I snuck out for an hour or two this morning to Pilling when the girls went shopping to Poulton on the bus. Kids nowadays just travel in cars and Olivia was so excited at the prospect of going shopping with her Nana it was a joy to watch Olivia's face as she stood waiting in anticipation for the number 2C to appear.
As I jumped out of the car almost simultaneously looking out to the marsh I got the unmistakeable thought that I had been here before when I saw a Marsh Harrier fly from the Cockerham direction, then left and west towards Pilling Water, just as it or a different one did on Saturday. Not content with that identical entrance, this one also went a long way into the distance, off towards Cockersands. If it's the same bird as Saturday’s I guess it heads west and then circuits the marsh out near the tide line but stays around the general area; if it was a different bird then it sure was a coincidental encounter. But local patches can be like that with birding days much like another.

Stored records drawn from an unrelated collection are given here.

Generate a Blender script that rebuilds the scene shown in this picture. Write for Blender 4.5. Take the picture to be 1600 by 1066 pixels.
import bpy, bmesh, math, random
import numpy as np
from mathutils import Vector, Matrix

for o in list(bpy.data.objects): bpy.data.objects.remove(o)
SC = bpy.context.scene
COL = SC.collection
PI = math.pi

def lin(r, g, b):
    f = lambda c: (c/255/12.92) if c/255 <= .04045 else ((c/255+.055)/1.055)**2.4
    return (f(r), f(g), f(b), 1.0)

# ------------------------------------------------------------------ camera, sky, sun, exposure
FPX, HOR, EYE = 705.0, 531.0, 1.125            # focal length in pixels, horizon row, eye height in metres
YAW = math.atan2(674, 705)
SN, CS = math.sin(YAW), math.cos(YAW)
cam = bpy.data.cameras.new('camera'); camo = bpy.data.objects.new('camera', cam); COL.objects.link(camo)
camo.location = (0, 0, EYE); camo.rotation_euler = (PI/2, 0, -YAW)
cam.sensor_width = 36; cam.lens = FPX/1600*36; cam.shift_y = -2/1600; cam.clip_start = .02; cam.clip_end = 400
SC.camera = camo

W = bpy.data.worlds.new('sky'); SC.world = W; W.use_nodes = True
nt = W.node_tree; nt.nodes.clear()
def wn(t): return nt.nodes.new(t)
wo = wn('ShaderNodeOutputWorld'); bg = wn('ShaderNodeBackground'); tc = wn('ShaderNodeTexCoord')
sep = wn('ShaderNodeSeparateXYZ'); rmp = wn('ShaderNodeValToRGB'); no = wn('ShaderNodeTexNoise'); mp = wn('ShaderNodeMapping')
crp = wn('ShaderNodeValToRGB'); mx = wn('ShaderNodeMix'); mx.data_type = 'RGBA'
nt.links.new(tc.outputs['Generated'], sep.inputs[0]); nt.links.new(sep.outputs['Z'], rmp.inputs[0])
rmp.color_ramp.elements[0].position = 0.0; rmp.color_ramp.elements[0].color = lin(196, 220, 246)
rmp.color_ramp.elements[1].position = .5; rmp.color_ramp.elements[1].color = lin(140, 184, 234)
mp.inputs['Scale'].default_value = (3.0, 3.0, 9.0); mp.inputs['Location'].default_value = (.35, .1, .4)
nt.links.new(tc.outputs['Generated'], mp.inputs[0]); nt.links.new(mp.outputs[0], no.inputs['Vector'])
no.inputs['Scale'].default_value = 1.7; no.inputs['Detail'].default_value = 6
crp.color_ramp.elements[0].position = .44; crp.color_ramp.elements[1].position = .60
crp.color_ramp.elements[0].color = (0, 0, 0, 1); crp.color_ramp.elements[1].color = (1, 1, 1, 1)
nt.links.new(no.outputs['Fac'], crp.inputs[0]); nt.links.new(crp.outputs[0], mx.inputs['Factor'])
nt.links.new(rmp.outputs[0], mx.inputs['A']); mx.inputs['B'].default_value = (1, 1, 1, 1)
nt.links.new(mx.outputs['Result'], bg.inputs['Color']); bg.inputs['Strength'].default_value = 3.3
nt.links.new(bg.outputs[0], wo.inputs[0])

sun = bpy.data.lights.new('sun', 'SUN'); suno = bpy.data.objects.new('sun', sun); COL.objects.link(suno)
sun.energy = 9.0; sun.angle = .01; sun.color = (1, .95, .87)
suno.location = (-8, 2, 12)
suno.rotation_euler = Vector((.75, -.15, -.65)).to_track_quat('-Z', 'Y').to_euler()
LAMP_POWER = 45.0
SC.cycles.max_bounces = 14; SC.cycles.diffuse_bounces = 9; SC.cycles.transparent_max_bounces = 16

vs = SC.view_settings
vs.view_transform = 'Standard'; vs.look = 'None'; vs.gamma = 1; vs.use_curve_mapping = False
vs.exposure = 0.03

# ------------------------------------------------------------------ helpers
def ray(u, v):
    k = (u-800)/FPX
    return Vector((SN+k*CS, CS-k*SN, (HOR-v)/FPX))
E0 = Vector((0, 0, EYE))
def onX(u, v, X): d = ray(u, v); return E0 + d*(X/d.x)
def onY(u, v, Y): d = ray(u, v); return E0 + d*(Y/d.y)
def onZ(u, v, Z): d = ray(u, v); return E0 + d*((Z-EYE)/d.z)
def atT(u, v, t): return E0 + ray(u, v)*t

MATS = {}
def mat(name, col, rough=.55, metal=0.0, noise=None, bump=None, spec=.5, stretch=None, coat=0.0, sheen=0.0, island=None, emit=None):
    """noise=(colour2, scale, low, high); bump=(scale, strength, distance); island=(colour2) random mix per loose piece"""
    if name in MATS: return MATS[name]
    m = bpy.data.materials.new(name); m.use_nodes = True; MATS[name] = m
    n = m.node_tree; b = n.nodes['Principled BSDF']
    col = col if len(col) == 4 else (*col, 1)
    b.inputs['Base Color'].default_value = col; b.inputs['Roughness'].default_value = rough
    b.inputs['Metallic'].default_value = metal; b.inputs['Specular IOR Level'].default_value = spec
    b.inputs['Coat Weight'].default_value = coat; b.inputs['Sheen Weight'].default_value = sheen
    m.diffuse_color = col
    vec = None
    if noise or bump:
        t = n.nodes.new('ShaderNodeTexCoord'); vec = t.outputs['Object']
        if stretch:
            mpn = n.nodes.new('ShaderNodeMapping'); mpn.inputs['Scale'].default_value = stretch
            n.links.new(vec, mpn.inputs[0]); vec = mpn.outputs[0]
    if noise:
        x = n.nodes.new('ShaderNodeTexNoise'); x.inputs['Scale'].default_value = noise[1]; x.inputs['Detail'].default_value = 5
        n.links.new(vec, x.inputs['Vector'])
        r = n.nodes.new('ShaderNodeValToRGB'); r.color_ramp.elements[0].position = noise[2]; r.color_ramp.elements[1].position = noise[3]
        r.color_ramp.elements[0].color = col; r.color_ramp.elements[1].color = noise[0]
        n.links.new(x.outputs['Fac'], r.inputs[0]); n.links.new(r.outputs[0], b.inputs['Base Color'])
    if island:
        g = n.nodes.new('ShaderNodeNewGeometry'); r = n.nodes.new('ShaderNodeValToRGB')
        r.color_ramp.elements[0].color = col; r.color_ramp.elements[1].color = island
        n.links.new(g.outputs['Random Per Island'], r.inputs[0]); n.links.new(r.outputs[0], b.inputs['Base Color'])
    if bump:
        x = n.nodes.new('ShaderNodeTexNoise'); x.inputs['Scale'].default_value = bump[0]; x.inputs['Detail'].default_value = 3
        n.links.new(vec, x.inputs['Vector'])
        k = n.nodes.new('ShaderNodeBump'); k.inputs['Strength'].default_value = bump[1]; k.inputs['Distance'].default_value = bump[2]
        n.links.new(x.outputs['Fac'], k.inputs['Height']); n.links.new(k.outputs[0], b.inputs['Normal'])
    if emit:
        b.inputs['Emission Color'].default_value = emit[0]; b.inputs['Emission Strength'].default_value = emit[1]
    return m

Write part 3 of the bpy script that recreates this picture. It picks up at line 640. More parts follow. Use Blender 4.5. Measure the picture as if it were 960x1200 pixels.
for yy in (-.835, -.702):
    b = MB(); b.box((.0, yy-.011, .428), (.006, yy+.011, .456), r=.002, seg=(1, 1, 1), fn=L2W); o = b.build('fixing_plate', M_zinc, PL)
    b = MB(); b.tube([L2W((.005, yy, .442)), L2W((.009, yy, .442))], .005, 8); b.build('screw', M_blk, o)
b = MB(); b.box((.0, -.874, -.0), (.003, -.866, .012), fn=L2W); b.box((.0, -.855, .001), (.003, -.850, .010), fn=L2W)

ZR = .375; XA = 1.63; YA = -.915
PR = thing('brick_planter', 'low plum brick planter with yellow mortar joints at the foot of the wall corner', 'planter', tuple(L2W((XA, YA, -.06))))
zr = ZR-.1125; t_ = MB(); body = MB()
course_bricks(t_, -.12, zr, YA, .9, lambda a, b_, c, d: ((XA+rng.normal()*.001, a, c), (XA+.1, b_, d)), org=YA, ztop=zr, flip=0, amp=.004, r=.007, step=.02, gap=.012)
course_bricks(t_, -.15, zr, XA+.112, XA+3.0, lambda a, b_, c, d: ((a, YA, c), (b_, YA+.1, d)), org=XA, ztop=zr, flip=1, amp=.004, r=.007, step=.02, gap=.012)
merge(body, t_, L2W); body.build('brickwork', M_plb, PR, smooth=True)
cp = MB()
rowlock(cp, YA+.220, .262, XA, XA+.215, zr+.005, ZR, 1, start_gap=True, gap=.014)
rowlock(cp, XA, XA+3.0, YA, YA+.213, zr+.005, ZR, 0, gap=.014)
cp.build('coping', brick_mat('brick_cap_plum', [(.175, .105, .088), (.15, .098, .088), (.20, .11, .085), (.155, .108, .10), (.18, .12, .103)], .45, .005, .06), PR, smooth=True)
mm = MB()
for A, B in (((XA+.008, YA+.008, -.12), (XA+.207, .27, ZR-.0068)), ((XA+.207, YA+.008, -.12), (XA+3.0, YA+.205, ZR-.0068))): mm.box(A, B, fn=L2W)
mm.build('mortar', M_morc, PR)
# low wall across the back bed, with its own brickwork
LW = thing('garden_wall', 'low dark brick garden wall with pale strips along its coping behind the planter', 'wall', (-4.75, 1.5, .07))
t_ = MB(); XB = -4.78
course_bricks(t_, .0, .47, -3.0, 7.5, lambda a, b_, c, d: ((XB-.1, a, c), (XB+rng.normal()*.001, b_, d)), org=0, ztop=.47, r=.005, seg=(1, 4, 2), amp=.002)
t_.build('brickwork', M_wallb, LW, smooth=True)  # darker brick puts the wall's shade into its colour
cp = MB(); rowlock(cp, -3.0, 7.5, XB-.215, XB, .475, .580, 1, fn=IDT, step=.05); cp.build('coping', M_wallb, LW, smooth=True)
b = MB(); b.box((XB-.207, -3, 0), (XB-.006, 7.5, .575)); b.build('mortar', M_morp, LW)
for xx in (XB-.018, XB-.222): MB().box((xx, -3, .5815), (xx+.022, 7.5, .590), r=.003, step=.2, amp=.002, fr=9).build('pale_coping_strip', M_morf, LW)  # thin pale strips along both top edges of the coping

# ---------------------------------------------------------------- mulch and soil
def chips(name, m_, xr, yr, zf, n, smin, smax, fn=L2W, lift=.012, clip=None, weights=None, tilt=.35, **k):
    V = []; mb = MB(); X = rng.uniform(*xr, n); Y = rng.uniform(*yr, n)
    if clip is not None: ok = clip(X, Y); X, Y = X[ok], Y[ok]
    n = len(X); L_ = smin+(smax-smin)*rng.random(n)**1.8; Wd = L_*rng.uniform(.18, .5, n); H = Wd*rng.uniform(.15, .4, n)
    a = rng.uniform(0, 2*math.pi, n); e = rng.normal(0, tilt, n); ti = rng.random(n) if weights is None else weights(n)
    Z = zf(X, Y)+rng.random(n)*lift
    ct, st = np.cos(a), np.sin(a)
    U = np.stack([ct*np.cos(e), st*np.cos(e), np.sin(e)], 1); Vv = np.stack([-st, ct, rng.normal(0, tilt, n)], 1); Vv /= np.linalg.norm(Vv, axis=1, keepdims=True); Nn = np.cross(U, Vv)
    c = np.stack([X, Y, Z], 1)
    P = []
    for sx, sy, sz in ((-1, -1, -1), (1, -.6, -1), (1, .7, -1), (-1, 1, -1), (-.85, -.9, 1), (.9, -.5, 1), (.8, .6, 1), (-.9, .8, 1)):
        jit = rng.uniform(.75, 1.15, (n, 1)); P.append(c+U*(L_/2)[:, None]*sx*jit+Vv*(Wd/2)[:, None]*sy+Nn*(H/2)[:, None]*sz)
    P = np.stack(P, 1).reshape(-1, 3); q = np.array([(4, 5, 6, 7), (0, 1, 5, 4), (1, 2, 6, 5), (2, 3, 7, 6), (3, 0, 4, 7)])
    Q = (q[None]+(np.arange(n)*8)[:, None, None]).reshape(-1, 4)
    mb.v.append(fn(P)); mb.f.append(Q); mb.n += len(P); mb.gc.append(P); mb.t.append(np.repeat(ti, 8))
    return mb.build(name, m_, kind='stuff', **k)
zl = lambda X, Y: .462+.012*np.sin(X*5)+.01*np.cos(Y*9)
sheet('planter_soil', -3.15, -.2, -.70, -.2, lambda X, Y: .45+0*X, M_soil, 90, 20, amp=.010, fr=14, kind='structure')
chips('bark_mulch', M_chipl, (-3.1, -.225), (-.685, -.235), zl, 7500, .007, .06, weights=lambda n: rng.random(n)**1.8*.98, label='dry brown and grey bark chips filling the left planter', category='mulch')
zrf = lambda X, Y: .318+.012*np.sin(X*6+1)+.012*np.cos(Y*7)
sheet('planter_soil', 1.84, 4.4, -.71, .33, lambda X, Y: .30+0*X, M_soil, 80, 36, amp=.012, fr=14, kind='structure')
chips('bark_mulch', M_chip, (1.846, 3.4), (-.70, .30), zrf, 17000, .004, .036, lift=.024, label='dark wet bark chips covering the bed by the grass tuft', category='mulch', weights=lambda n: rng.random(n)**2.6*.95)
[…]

When I arrived at Pilling Water the fine but wetting heavy drizzle had already started. Nothing new there then, so I sat under the big elderberry tree that gives a little bit of shelter plus a view over the marsh and outlet but also in both directions along the sea wall.
As I looked left towards the gate a few alarm calling Swallows alerted me to a Stoat that ran along the rocks towards me, and as Stoats do it stopped and peered at me before it went on its way. I frequently see Stoats here, I’ve even seen one swim the width of Broadfleet as the tide came in, but it’s not always they let anyone get too close. They make a living from the local bunnies and ducks around the pool but I think the lack of successful Meadow Pipit and Skylark nests in the immediate area has more than a little to do with the cute but deadly Stoat. Near the gate I watched 2 Wheatears and a Meadow Pipit dispute the best lookout post as they switched between the gate itself, the barbed fence and the metal rails of the sluice gate.
I settled down as best I could on the uncomfortable, damp rocks looking for the harrier which I didn’t see. Instead I saw 2 Peregrine, a brownish juvenile and a more striking adult, both sat on the distant marsh before each went their separate ways after a few minutes sitting in the pouring rain. A Kestrel flew past close by and veered off quickly, it initially hadn’t seen me under the tree. Along the outflow I could see 2 Common Sandpipers, 2 Pied Wagtails, 1 Grey Heron and 1 Little Egret and then further out a Greenshank triple called, but by now the visibility was so bad I didn’t see it. With the rising tide there were lots of Curlew and Redshank flying back and forth, but in the conditions impossible to count precisely.
I heard the Hi-fly quad bike in the pools, duck feeding time which had the effect of disturbing over 50 Teal from the pools as the flock flew off swift and sure to the distant tideline where they joined about 40 Shelduck. What a superb flier is the Teal, no wonder they are the sportsman’s prize.